私はずっと思っていた。そんな私の考えを確信に変えたのがこの曲だった。
ヨルシカが2018年にリリースした「ただ君に晴れ」。
詩的な言葉が並ぶ歌詞、イントロの動き回るメロディギター、ボーカルsuisのどこか幼さの残る歌声。
忘れない記憶の中の夏の情景、離れていった君との関係性。
歌われているのは「君」と過ごした青春だ。
『この夏も、やがてあの夏になる』
これは昔、某コーヒー飲料メーカーの広告で使われたキャッチコピーだ。
私はこのコピーをはじめて見たとき、ブワっと夏の風が吹いたような感覚になった。
少年・少女時代の夏の思い出は色濃い。
私たちは過ぎ去った「あの夏」を何度も何度も、鮮やかに思いだすことになるのだ。
「ただ君に晴れ」を聴いていると、同じような感覚になる。
2番の歌詞の中には、正岡子規の俳句「絶えず人いこふ夏野の石一つ」をオマージュした言葉が出てくる。
演奏が静かになるとともに古典的な言葉が並ぶのでとても印象に残るフレーズだ。
解釈は人ぞれぞれだが、「君」と過ごした夏が忘れられない「僕」は、何を見ても何を聞いても思い出してしまうのだろう。

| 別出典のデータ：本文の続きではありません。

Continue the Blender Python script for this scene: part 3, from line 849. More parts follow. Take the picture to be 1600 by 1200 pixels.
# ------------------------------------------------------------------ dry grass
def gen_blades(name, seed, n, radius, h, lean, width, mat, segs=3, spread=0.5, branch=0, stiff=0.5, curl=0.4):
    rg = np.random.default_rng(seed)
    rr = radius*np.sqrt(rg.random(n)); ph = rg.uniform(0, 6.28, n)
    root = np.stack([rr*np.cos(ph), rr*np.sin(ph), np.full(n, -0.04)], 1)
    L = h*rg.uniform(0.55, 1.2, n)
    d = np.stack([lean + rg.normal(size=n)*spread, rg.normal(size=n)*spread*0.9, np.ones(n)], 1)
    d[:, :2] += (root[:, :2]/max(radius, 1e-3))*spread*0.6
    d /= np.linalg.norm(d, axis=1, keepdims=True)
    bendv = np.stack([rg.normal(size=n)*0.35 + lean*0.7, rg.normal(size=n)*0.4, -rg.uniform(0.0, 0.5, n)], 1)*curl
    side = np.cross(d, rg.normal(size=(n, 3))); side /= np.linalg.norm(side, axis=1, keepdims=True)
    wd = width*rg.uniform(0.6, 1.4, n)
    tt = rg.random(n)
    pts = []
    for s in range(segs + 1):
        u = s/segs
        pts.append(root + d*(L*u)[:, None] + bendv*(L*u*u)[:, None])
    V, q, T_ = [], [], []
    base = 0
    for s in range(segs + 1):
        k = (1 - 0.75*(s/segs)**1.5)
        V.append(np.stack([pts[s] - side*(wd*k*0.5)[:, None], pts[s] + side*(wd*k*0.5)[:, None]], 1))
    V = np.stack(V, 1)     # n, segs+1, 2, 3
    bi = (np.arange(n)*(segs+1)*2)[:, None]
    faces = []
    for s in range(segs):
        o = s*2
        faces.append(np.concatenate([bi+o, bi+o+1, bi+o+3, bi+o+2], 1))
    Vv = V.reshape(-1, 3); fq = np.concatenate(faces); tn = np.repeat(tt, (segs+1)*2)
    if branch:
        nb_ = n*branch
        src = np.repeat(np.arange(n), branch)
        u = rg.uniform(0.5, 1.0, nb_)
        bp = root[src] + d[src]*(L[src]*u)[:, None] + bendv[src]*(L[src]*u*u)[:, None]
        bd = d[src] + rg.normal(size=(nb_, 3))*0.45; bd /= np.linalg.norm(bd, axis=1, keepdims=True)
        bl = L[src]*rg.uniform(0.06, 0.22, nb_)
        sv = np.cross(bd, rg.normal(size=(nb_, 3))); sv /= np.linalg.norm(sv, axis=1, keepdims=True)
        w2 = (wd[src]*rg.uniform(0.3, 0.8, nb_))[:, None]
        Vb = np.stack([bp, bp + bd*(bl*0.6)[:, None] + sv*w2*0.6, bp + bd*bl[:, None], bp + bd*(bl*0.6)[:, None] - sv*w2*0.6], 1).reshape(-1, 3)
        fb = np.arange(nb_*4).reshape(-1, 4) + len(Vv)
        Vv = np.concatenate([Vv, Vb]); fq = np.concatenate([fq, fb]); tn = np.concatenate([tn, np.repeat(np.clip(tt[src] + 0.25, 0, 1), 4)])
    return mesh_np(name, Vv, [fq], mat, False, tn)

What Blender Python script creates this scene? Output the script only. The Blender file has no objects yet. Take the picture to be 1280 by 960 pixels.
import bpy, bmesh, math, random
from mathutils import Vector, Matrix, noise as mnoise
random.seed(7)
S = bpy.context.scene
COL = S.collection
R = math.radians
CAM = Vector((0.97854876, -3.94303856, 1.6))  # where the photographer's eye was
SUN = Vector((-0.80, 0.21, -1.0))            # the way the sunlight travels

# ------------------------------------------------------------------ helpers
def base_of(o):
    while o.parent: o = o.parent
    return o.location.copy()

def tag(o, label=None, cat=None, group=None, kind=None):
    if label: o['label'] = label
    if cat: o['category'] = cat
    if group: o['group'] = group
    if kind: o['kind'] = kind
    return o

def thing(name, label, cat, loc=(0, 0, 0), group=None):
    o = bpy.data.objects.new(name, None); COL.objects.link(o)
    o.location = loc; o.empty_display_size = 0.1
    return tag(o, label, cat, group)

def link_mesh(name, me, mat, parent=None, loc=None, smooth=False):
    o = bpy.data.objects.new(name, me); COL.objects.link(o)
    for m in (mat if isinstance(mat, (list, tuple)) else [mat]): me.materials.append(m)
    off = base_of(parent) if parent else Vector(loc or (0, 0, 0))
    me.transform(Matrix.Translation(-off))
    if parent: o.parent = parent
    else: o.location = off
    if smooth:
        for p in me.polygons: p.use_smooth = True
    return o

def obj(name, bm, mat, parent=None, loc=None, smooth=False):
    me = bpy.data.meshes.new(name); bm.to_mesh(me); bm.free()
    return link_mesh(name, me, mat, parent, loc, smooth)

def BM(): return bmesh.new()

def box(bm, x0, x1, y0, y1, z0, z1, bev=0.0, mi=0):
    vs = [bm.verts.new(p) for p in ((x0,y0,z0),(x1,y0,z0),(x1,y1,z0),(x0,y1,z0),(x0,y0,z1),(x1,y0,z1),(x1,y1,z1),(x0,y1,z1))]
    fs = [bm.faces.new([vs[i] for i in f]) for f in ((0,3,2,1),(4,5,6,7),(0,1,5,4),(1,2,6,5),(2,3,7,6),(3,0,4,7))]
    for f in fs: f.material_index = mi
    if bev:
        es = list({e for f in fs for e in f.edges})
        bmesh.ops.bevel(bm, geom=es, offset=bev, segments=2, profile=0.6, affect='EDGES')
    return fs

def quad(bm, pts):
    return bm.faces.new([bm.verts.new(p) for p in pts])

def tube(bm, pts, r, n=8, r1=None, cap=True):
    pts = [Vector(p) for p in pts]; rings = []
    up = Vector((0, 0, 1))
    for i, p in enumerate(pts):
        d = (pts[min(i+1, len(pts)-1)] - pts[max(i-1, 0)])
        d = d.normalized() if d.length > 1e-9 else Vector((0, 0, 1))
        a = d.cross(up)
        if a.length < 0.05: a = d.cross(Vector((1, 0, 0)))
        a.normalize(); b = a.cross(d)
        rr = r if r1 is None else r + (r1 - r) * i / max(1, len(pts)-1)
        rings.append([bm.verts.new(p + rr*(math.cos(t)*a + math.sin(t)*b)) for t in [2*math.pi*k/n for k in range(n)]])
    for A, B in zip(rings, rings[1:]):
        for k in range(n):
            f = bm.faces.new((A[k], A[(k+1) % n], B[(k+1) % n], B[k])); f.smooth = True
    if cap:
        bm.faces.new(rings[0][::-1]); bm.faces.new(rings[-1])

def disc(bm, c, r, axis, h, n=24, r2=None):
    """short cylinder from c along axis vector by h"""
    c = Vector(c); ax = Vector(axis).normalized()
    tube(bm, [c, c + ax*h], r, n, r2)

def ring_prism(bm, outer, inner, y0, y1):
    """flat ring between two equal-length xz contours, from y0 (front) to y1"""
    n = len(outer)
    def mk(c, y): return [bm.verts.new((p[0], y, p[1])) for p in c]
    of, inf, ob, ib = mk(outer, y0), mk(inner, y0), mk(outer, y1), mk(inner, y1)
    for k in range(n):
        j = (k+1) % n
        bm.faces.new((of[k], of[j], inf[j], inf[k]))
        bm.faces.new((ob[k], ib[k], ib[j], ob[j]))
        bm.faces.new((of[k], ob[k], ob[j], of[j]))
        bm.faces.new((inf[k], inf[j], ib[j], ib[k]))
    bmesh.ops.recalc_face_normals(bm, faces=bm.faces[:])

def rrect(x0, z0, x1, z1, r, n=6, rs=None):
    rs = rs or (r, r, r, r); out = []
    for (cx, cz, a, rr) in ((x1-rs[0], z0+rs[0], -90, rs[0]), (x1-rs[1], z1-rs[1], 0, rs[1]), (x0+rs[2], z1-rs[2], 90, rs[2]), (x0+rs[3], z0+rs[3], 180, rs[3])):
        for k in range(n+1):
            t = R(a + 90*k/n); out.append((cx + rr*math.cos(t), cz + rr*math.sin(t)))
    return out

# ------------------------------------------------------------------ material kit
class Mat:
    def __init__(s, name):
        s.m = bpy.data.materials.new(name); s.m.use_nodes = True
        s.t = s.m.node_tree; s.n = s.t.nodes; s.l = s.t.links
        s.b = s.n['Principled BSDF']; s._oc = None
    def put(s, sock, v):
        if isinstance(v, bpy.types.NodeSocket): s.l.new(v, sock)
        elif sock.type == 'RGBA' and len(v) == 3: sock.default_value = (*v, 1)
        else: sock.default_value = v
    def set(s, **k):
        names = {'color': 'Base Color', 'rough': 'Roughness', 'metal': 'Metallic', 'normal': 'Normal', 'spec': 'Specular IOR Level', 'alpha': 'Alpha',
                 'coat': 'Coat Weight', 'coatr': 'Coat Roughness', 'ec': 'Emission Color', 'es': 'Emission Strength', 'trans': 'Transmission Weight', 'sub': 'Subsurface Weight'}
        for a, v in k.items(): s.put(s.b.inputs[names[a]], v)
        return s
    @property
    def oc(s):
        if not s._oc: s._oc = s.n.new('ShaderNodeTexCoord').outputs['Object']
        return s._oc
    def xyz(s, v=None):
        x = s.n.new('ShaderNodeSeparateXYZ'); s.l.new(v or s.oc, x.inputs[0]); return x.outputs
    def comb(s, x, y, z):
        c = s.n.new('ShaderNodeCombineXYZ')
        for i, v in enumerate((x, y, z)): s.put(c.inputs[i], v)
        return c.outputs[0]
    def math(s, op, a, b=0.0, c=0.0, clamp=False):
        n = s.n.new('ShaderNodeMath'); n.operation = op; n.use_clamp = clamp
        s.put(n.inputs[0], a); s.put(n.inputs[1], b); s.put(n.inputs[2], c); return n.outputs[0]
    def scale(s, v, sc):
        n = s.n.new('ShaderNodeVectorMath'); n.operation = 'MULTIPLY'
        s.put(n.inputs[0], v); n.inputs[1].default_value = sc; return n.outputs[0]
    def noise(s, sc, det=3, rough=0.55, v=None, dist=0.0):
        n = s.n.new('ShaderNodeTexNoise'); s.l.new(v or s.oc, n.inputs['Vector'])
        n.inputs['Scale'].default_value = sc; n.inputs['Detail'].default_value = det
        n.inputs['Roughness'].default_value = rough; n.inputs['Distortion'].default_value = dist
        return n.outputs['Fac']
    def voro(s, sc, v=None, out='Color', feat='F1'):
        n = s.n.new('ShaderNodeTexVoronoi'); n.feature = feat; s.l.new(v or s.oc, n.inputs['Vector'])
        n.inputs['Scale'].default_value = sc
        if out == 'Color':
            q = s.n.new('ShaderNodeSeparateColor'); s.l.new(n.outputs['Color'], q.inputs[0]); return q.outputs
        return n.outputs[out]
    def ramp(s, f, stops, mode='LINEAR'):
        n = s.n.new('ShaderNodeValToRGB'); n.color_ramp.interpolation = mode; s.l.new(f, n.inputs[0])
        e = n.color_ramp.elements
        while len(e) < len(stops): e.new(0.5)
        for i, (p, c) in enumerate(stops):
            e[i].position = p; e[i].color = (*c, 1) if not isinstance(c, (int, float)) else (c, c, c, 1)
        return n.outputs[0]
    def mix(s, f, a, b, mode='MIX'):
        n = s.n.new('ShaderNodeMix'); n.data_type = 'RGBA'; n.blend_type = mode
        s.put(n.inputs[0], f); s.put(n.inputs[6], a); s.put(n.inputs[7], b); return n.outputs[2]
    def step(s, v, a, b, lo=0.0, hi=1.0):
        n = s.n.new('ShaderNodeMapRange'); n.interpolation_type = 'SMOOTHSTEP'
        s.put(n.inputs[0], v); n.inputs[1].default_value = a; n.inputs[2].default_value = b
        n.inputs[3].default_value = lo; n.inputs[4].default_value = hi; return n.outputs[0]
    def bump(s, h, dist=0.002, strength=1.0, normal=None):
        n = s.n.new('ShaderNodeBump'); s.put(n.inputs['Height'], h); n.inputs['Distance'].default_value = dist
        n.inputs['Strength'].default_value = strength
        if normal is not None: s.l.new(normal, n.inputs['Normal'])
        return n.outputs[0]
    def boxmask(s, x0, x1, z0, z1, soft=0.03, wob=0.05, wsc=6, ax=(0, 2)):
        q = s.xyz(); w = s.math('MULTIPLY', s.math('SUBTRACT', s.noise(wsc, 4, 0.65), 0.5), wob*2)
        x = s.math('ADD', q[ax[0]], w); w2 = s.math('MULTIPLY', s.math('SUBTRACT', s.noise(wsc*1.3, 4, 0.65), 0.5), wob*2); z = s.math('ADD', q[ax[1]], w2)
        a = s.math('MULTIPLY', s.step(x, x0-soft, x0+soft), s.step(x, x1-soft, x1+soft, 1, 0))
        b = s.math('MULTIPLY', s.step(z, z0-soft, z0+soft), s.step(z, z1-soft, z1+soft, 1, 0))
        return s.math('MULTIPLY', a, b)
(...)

青春というものは、真っ只中にいるときは苦しく切ないことの方が多い。
なのに過ぎ去ればその思い出は真っ青な夏の空のように眩しい。
この曲を聴いていると、夏こそ青春にふさわしいのではないか、
いっそ「青夏」という言葉を作ってしまいたい、そんな風に思う。
COMMENT
季語的なワードが散りばめられ、住む世界は違えど情景が浮かんでしまう不思議。もはや日本人の遺伝子にまで刻まれているかのように。ビジュアルレスにすることで作品そのものの世界が際立つ。
象徴的に出てくる「だけ」の2文字は強がりか、未来への意志か..
- マスター
- 皆さんからのコメントお待ちしております。お気軽に投稿してください。
- yoko
キュンキュンしました。100%苦しく楽しい青春時代の記憶が蘇る。青夏やね、たしかに。